One thing however stroke me: in a place where I was advised many times to invest in an electric bike, I expected more/better bike-related infastructures which would make commute easier.

- Bike lanes: they do exist, but often randomly located before merging into bus lanes or regular traffic, in quite speed-driven intersections. A few times already I decided to stop aside and give way to cars or busses that I found were too close to me to remain safe, especially under poor weather. And while I keep looking around me to keep track of the moving environment, the increasing number of silent electric cars obliges to depend more on sight rather than hearing to react. Using the country road along the railway rather than Baarerstrasse (the main street going through the city centre) is not a shortcut but it is surely safer.

- Paths and directions: turning left remains my weak point. I am still in favour of the "Copenhagen left turn" (explained here with its implementation by a cyclist in Toronto), while many here are zigzagging to reach the cars' left-turn lane, with the risks associated with entering direct traffic.
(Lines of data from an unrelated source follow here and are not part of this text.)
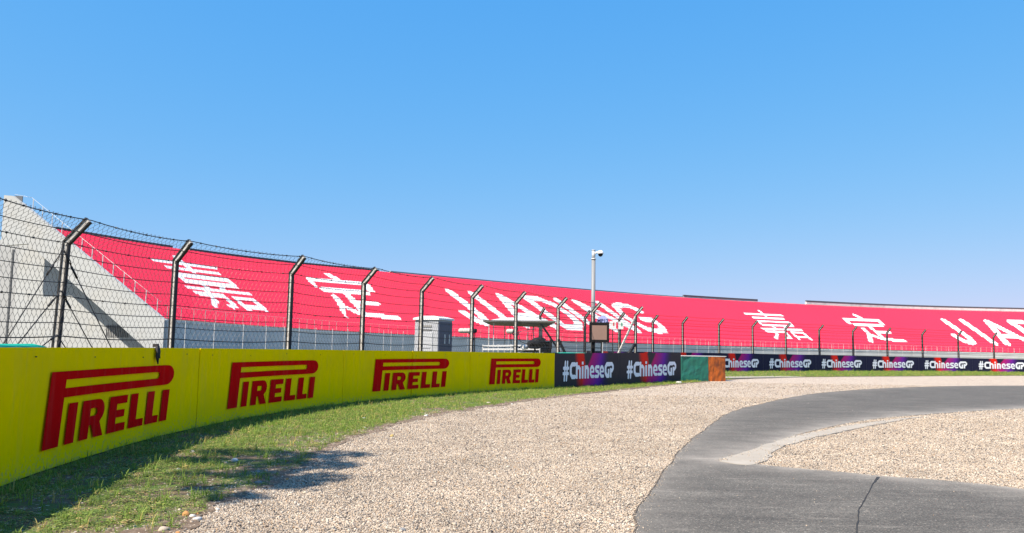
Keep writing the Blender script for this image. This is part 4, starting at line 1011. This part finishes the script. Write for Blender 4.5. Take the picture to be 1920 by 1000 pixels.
# furry windshield microphones on stands
def mic(px0, px1, py, Y, label):
    a, c = atY(px0, py, Y), atY(px1, py, Y - .15); m_ = (a + c) / 2; d = (c - a).normalized(); L_ = (c - a).length
    t = thing('microphone', label, 'microphone', (m_.x, m_.y, 0), 0, 'fur covered microphones')
    b = MB(); n = 9; pts = [a.lerp(c, k / n) for k in range(n + 1)]; rr = [.07] + [.115 + .012 * math.sin(k * 2.7) for k in range(n - 1)] + [.085]
    b.tube(pts, rr, 10); b.build('windshield', M['fur'], t)
    b = MB(); b.tube([c, c + d * .14], [.10, .085], 8); b.build('end_cap', M['black_plastic'], t)
    b = MB(); q = m_ + d * .12; b.tube([q - Vector((0, 0, .1)), q + d * .28 - Vector((0, 0, .42))], .025, 6); b.tube([q + d * .28 - Vector((0, 0, .02)), q + d * .28 - Vector((0, 0, q.z - .02))], .028, 6); b.build('stand', M['black_plastic'], t)
mic(860, 888, 620.5, 35.5, 'grey furry microphone on a black stand beside the pale cabin')
mic(950, 963, 621.5, 40.5, 'grey furry microphone under the shelter canopy')

# covered camera
Yk = 41.0
kc = atY(1003, 650, Yk); cmr = thing('covered_camera', 'broadcast camera bundled in a dark rain cover under the shelter', 'camera', (kc.x, kc.y, 0))
bm = bmesh.new(); bmesh.ops.create_icosphere(bm, subdivisions=3, radius=1)
for v in bm.verts:
    n_ = noise.noise(v.co * 1.9) * .28 + noise.noise(v.co * 4.5) * .12
    v.co = v.co * (1 + n_); v.co = Vector((v.co.x * .52, v.co.y * .34, v.co.z * .27))
me = bpy.data.meshes.new('rain_cover'); bm.to_mesh(me); bm.free(); me.materials.append(M['black_plastic'])
o = bpy.data.objects.new('rain_cover', me); COL.objects.link(o); o.location = atY(1007, 643, Yk); o.rotation_euler = (0, RAD(-14), .3); o.parent = cmr; o.matrix_parent_inverse = cmr.matrix_world.inverted()
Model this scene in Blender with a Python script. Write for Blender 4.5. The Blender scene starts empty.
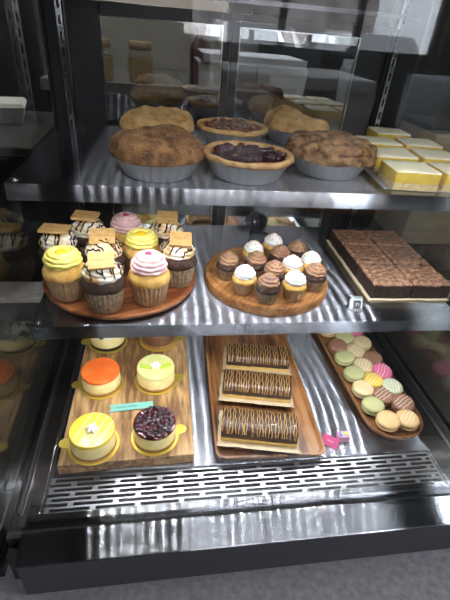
import bpy, bmesh, math, random
from mathutils import Vector, Matrix, noise, Euler
from mathutils.bvhtree import BVHTree
PI = math.pi
S = bpy.context.scene
COL = S.collection
rnd = random.Random(7)

# ------------------------------------------------------------------ camera
CZ = 1.45
FPX = 416.0
def cam_matrix():
    vx, vz = (2950.0, 273.0), (168.0, 926.0)
    X = Vector((vx[0]-225, -(vx[1]-300), -FPX)).normalized()
    D = Vector((vz[0]-225, -(vz[1]-300), -FPX)).normalized()
    Z = -D; Z = (Z - X*(X.dot(Z))).normalized()
    Y = Z.cross(X)
    return Matrix((X, Y, Z))          # world = R @ cam
R3 = cam_matrix()
cd = bpy.data.cameras.new('camera')
cam = bpy.data.objects.new('camera', cd); COL.objects.link(cam)
cd.sensor_fit = 'HORIZONTAL'; cd.sensor_width = 36; cd.lens = 36*FPX/450
cd.clip_start = 0.02; cd.clip_end = 200
cam.matrix_world = Matrix.Translation((0, 0, CZ)) @ R3.to_4x4()
S.camera = cam
def ray(px, py):
    return R3 @ Vector(((px-225)/FPX, -(py-300)/FPX, -1.0))
def at(px, py, z):
    d = ray(px, py); t = (z-CZ)/d.z
    return Vector((0, 0, CZ)) + d*t

# ------------------------------------------------------------------ materials
MATS = {}
def mat(name, col, rough=0.5, metal=0.0, col2=None, nscale=60, stretch=(1, 1, 1), bump=0.0, bscale=None, detail=4, lo=.35, hi=.65,
        coat=0.0, sss=0.0, spec=0.5, emit=0.0, aniso=0.0, tangent=None, col3=None, bdist=.002):
    if name in MATS: return MATS[name]
    m = bpy.data.materials.new(name); m.use_nodes = True
    nt = m.node_tree; N = nt.nodes; L = nt.links
    b = N['Principled BSDF']
    def rgba(c): return (c[0], c[1], c[2], 1)
    b.inputs['Base Color'].default_value = rgba(col)
    b.inputs['Roughness'].default_value = rough
    b.inputs['Metallic'].default_value = metal
    b.inputs['Coat Weight'].default_value = coat
    b.inputs['Coat Roughness'].default_value = .12
    b.inputs['Specular IOR Level'].default_value = spec
    if sss:
        b.inputs['Subsurface Weight'].default_value = sss
        b.inputs['Subsurface Radius'].default_value = (.004, .003, .0015)
    if emit:
        b.inputs['Emission Color'].default_value = rgba(col); b.inputs['Emission Strength'].default_value = emit
    if aniso:
        b.inputs['Anisotropic'].default_value = aniso
        cx = N.new('ShaderNodeCombineXYZ')
        for i in range(3): cx.inputs[i].default_value = tangent[i]
        L.new(cx.outputs[0], b.inputs['Tangent'])
    if col2 is not None or bump:
        tc = N.new('ShaderNodeTexCoord'); mp = N.new('ShaderNodeMapping')
        mp.inputs['Scale'].default_value = stretch
        L.new(tc.outputs['Object'], mp.inputs[0])
    if col2 is not None:
        n = N.new('ShaderNodeTexNoise'); n.inputs['Scale'].default_value = nscale; n.inputs['Detail'].default_value = detail
        r = N.new('ShaderNodeValToRGB')
        r.color_ramp.elements[0].position = lo; r.color_ramp.elements[1].position = hi
        r.color_ramp.elements[0].color = rgba(col); r.color_ramp.elements[1].color = rgba(col2)
        if col3 is not None:
            e = r.color_ramp.elements.new((lo+hi)/2); e.color = rgba(col3)
        L.new(mp.outputs[0], n.inputs['Vector']); L.new(n.outputs['Fac'], r.inputs[0]); L.new(r.outputs[0], b.inputs['Base Color'])
    if bump:
        n2 = N.new('ShaderNodeTexNoise'); n2.inputs['Scale'].default_value = bscale or nscale; n2.inputs['Detail'].default_value = 5
        bp = N.new('ShaderNodeBump'); bp.inputs['Strength'].default_value = bump; bp.inputs['Distance'].default_value = bdist
        L.new(mp.outputs[0], n2.inputs['Vector']); L.new(n2.outputs['Fac'], bp.inputs['Height']); L.new(bp.outputs[0], b.inputs['Normal'])
    MATS[name] = m
    return m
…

When in doubt, I coss via pedestrian crossings, which is counterproductive after all.

- Bike parkings: the parking spaces next to the train stations are very good and covered, and the one at Zug Bahnhof is generally full from both sides of the railway. I spotted others next to key shopping and leisure areas, for instance in Metalli, Coop City or the Migros Fitness Centre. But I haven't found it easy to park around randomly outside dedicated spaces, or to find poles to attach my bike onto safely for a few hours. Installing a few racks here and there would hurt no one for sure.

- Do not park here! signs: I have seen a few of these signs around, on shops' windows or poles next to them. Well, many times I have seen cars parked on the pedestrian paths, which to me is a lot more inconvenient than a bike parked once in a while. My bike is not going to be burden to wheelchairs, strollers, elderly, small kids...while your car surely will be.

- Street management and discipline: Riding a bike on the same road as cars means that everyone should know the rules and respect everyone's safe space; as mentioned above I find this space sharing challenging and scary once in a while, especially when the roads get narrow, for instance next to intersections or pedestrian crossings (and there I often stop to let cars go first). However respect and positive attitude should also be mutual and cyclists have their share of responsibility. Many times I've had to make way on the pedestrian sidewalk to bikes (which I guess either had no choice in terms of reaching their objective, or in terms of road safety), and bell ringing while you walk quietly with a child can be highly annoying. Same frustration goes on country roads on which some ride at high speed and with a sense of domination; no need to say this can be risky when it is dark and/or when you share the space with families or dog-walkers.